After he went to rehab and subsequently passed drug tests every week for two years, the league let him back in and he went back to Denver, the place where he’d been able to mostly stay away from his problems his first go-around.
He earned his spot back almost immediately, proving to be the exact hustle guy on defense Denver needed, and he nearly led the league in blocks as a bench player in each his first two years back, helping Denver reach their only Conference Finals since 1985 in 2009, and becoming some semblance of a fan favorite.
Until May of 2012.
Andersen had dealt with serious injuries to his knees, back, and ankles, and was an afterthought in the world of basketball who hadn’t played a game in nearly two months when he was pulled over by cops on the way to a playoff game against the Lakers.
He was being investigated for child pornography possession.
Hold up. Relax.
He would ultimately be found not guilty when it was revealed years later that the whole situation was fabricated by a woman who was catfishing both Andersen and the 17-year-old girl involved, but no one knew that at the time, so naturally the Nuggets got rid of him as soon as possible.
His NBA career was over again, everyone thought. And when the season started and no one had taken the risk on him, that notion was reinforced.

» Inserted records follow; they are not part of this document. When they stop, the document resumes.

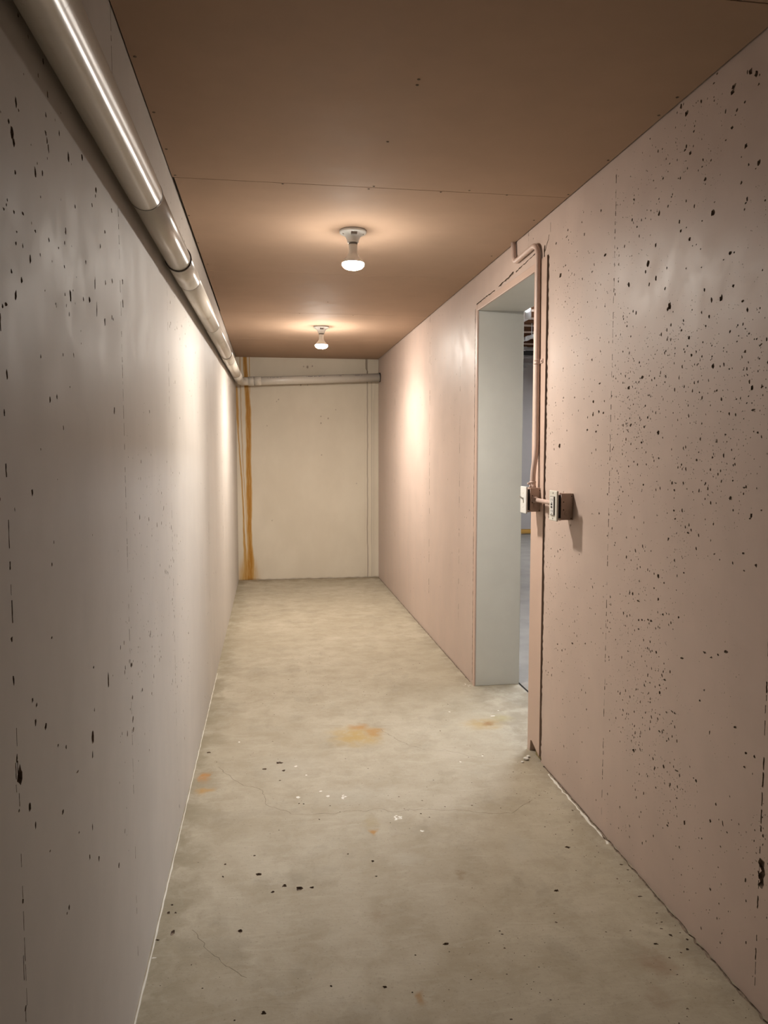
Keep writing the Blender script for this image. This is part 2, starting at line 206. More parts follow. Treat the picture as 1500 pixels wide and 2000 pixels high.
def floor_mat():
    N = Nodes('stained_bare_concrete')
    warp = N.noise(5.0, 4)
    wv = N.n('ShaderNodeTexNoise'); N.put(wv.inputs['Vector'], N.co); wv.inputs['Scale'].default_value = 16; wv.inputs['Detail'].default_value = 4
    off = N.vmath('SCALE', N.vmath('SUBTRACT', wv.outputs['Color'], (0.5, 0.5, 0.5)).outputs[0]); off.inputs['Scale'].default_value = 0.09
    P = N.vmath('ADD', N.co, off.outputs[0]).outputs[0]
    n1 = N.noise(1.6, 5, 0.6); n2 = N.noise(7, 6, 0.65, vec=P); n3 = N.noise(60, 4, 0.6)
    tro = N.noise(9, 5, 0.6, vec=N.scaled((0.7, 2.4, 1)), dist=1.4)
    c = N.mix(N.ramp(n1, 0.3, 0.7), (0.388, 0.332, 0.243), (0.452, 0.394, 0.30))
    c = N.mix(N.ramp(n2, 0.35, 0.72, 0, 0.75), c, (0.345, 0.29, 0.205))
    c = N.mix(N.ramp(tro, 0.52, 0.70, 0, 0.22), c, (0.52, 0.47, 0.38))
    c = N.mix(N.ramp(n3, 0.56, 0.78, 0, 0.30), c, (0.24, 0.205, 0.15))
    c = N.mix(N.ramp(N.noise(3.4, 6, 0.7, vec=P), 0.5, 0.72, 0, 0.42), c, (0.25, 0.215, 0.155))
    mot = N.ramp(N.noise(130, 3, 0.6), 0.60, 0.72, 0, 0.45)
    c = N.mix(mot, c, (0.16, 0.135, 0.10))
    # grime at the left wall foot, darker bands towards the right and end walls
    sx = N.n('ShaderNodeSeparateXYZ'); N.put(sx.inputs[0], P)
    gl = N.math('MULTIPLY', N.ramp(sx.outputs[0], XL, XL + 0.16, 0.55, 0.0), N.ramp(n2, 0.25, 0.6))
    gr = N.math('MULTIPLY', N.ramp(sx.outputs[0], XR - 0.10, XR, 0.0, 0.5), N.ramp(n2, 0.3, 0.65))
    gb = N.math('MULTIPLY', N.ramp(sx.outputs[1], YB - 0.25, YB, 0.0, 0.6), N.ramp(n2, 0.2, 0.6))
    c = N.mix(gl, c, (0.20, 0.17, 0.105)); c = N.mix(gr, c, (0.20, 0.165, 0.12)); c = N.mix(gb, c, (0.17, 0.12, 0.06))
    cols = [(0.42, 0.28, 0.085), (0.40, 0.20, 0.05), (0.40, 0.21, 0.055), (0.38, 0.26, 0.10), (0.25, 0.13, 0.045),
            (0.33, 0.27, 0.11), (0.44, 0.19, 0.035), (0.43, 0.24, 0.06), (0.42, 0.20, 0.03), (0.36, 0.28, 0.14),
            (0.24, 0.165, 0.085), (0.28, 0.20, 0.12), (0.33, 0.19, 0.07), (0.29, 0.185, 0.12), (0.27, 0.185, 0.12),
            (0.50, 0.45, 0.36), (0.28, 0.23, 0.15)]
    amt = [0.85, 0.8, 0.7, 0.75, 0.8, 0.6, 0.9, 0.75, 0.85, 0.4, 0.6, 0.35, 0.75, 0.6, 0.4, 0.5, 0.4]
    brk = N.ramp(N.noise(22, 4, 0.65), 0.25, 0.6, 0.35, 1.0)
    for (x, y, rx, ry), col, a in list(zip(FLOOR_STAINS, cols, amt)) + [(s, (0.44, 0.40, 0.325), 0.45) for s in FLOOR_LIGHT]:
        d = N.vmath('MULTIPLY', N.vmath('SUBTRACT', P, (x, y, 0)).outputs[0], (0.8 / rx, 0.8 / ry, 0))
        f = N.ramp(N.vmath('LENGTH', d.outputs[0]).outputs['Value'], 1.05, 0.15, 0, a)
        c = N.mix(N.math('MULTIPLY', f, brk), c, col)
    h = N.math('ADD', N.math('MULTIPLY', n3, 0.3), N.math('MULTIPLY', tro, 1.0))
    h = N.math('ADD', h, N.math('MULTIPLY', N.noise(220, 2), 0.12))
    N.bump(h, 0.25, 0.004)
    return N.done(c, N.ramp(n2, 0.2, 0.8, 0.55, 0.8), 0.3)
M['floor'] = floor_mat()

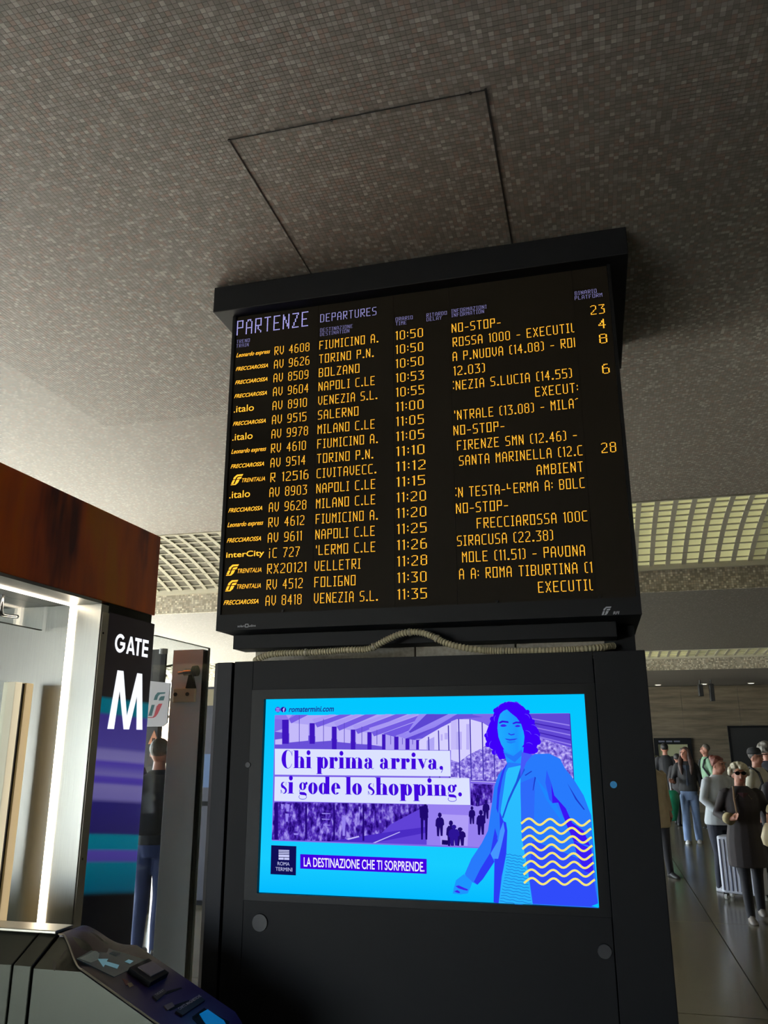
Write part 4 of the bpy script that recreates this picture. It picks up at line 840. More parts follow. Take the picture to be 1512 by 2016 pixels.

Until one day that next January, ten days after his lawyer went public about an update to the case, Andersen was given a ten day contract by the Miami Heat.
The Heat were defending champions, but they were also one of the worst rebounding teams in the league, their head coach Erik Spoelstra had been a fan of his game for years, and most importantly, they believed him.
When he stepped on the floor for the first time in a Heat jersey, rocking a red-white-and-blue stars-and-stripes headband before being subbed out just three minutes later, it was already clear he would be a big part of the heart of that team.
When he walked off the court 67 games later, it was with a hat over his headband.
A hat that read “National Basketball Association Champions, 2013”.
Chris Andersen is and always will be, against all odds – odds skewed against him both by the outside world and himself – an NBA champion.